I morti di due palazzi s’eran dato convegno in quella orribile notte di dicembre: eran venuti là da tutti i piani e da tutte le camere. Eran già racchiusi nelle casse tre bambini, una giovinetta e due donne; Dalle pareti scabre della fossa sporgevansi intanto altre braccia e ciuffi di capelli, mentre il piede di uno scavatore affondava in qualcosa di morbido e di gonfio, ch’era il ventre di una sepolta. […] Distinguevo i contatti lividi e flosci, le mosse strambe e orrende, la funebre oscenità delle nudità putrefatte, la gazzarra muta dei corpi gonfi, neri, flaccidi, sovrapposti, attorcigliati, intossicati e intossicanti, in quell’afa senza brividi, l’aria che li rischiarava, le travi e le pietre che li avevano uccisi.
Concetto Marchesi non ritrovò il corpo di Boner, che fu rinvenuto «solo dopo diciassette mesi dal terribile disastro» (!), «proprio in quel punto ch’egli aveva designato in sogno» a una bambina, stando a quanto asserisce la sorella di lui, Giulia, in una lettera al cugino Giorgio Boner.

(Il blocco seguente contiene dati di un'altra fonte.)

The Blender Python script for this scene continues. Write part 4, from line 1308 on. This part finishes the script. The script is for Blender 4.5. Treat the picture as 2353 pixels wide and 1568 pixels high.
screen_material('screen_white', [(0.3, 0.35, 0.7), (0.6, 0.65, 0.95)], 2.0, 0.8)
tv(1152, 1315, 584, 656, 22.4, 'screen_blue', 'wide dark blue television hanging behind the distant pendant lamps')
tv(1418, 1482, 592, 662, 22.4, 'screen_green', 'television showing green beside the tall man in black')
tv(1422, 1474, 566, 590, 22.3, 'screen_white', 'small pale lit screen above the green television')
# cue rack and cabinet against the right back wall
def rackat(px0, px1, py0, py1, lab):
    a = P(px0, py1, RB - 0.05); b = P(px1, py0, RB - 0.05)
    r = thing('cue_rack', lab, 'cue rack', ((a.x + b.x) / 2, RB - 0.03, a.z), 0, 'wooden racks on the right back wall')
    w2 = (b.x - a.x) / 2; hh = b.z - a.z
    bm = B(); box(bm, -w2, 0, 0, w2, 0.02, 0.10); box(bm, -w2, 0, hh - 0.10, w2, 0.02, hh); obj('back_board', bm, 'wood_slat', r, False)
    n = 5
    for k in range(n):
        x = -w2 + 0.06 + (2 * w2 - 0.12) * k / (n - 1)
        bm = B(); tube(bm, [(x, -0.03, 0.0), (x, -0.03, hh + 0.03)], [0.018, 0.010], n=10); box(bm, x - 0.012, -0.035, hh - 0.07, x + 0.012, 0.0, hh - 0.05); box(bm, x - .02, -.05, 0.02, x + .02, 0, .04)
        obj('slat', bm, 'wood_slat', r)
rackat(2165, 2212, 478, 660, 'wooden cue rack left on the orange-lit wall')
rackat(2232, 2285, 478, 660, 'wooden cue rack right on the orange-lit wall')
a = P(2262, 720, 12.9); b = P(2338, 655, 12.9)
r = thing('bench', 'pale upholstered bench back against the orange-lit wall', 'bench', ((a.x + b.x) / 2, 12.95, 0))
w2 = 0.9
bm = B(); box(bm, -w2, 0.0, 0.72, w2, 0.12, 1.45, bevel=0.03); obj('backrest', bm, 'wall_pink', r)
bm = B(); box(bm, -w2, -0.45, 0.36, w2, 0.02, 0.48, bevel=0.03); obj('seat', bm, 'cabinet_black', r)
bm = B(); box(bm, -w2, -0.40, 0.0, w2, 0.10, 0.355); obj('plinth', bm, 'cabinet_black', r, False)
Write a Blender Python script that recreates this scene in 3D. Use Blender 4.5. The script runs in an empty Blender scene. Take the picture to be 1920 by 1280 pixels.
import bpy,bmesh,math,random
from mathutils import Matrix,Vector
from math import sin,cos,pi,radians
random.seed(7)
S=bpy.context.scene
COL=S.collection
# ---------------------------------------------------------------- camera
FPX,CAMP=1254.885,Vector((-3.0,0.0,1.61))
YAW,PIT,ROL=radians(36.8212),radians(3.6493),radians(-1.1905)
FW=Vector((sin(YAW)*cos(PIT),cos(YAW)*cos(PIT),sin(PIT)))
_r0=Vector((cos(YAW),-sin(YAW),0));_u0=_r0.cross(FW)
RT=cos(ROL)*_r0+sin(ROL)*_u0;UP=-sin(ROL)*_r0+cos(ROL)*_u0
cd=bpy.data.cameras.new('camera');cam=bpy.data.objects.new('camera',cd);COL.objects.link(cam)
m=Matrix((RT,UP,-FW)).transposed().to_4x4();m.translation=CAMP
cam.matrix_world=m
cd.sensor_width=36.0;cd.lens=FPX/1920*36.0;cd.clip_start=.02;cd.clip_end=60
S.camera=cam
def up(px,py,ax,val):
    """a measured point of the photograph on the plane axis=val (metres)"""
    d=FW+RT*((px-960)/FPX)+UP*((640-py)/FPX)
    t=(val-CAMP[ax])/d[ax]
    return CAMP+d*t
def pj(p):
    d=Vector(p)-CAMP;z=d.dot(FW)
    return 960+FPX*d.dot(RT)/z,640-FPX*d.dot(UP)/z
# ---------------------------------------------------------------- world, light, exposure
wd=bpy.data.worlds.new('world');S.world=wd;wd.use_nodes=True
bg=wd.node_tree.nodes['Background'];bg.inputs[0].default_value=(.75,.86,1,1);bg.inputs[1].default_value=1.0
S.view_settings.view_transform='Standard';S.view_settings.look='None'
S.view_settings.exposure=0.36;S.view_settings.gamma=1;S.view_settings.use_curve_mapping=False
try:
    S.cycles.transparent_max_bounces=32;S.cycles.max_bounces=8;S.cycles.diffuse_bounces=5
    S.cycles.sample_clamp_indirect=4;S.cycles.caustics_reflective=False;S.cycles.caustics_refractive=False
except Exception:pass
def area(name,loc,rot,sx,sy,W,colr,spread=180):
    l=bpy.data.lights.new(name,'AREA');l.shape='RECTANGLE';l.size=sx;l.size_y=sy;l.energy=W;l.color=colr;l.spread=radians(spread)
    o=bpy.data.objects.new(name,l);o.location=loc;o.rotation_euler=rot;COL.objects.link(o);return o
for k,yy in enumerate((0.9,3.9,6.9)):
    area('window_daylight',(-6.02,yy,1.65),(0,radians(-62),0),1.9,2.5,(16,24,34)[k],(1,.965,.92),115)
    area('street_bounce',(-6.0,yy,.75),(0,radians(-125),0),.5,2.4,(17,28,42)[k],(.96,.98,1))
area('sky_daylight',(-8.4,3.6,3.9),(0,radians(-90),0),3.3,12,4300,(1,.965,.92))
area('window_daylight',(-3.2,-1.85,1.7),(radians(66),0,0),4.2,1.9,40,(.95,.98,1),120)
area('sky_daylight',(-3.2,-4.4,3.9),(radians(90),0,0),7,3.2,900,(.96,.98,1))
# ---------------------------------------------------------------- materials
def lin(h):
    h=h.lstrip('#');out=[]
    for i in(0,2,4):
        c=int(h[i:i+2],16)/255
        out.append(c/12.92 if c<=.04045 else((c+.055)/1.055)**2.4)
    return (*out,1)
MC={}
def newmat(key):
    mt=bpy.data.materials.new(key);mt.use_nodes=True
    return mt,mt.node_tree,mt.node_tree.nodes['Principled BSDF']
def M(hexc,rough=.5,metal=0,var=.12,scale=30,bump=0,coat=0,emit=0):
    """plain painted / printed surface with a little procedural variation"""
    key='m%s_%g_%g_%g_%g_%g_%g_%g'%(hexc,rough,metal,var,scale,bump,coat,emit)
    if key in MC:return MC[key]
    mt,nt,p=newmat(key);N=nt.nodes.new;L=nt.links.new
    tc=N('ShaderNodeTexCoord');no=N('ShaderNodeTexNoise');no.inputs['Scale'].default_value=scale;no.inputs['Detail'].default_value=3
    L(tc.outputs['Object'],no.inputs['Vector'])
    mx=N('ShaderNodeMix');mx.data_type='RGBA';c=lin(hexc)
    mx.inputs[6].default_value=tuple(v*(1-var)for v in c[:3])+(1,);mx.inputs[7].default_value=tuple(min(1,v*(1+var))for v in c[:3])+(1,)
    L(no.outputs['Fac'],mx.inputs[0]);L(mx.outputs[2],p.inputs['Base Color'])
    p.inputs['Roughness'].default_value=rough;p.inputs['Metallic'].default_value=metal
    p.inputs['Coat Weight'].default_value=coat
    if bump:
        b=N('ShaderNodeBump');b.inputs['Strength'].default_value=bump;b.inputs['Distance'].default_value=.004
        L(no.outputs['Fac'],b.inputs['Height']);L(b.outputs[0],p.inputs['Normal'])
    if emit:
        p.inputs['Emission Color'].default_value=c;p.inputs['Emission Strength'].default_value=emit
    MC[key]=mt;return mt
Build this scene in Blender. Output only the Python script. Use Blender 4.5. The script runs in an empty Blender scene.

Concetto Marchesi, catanese, ritornò a Messina, in qualità di professore di Letteratura Latina presso l’Università degli Studi, nel 1915, dopo aver conseguito la libera docenza in quella nobile disciplina: vi rimase fino al 1923, quando ottenne il trasferimento all’Università di Padova. Socialista fin dal 1895, Comunista dal 1921, Accademico dei Lincei dal 1928, fu rettore dell’Università di Padova dopo la glaciazione del ventennio fascista (in cui fu obbligato dal PCI a giurare fedeltà al fascismo, per motivi di strategia politica) ed entrò nella politica attiva, quale membro del PCI. Intellettuale e professore divergente rispetto alle logiche accademiche e politiche del tempo, conseguì fama imperitura negli studi di antichistica per le sue edizioni critiche e per i suoi saggi fondamentali su autori latini, oltre che per la famosa Storia della Letteratura Latina. Costituisce, senza meno, uno dei fari più luminosi della cultura messinese. E andrebbe opportunamente riproposto ai giovani di oggi per irrobustirne le radici e il debole impegno culturale.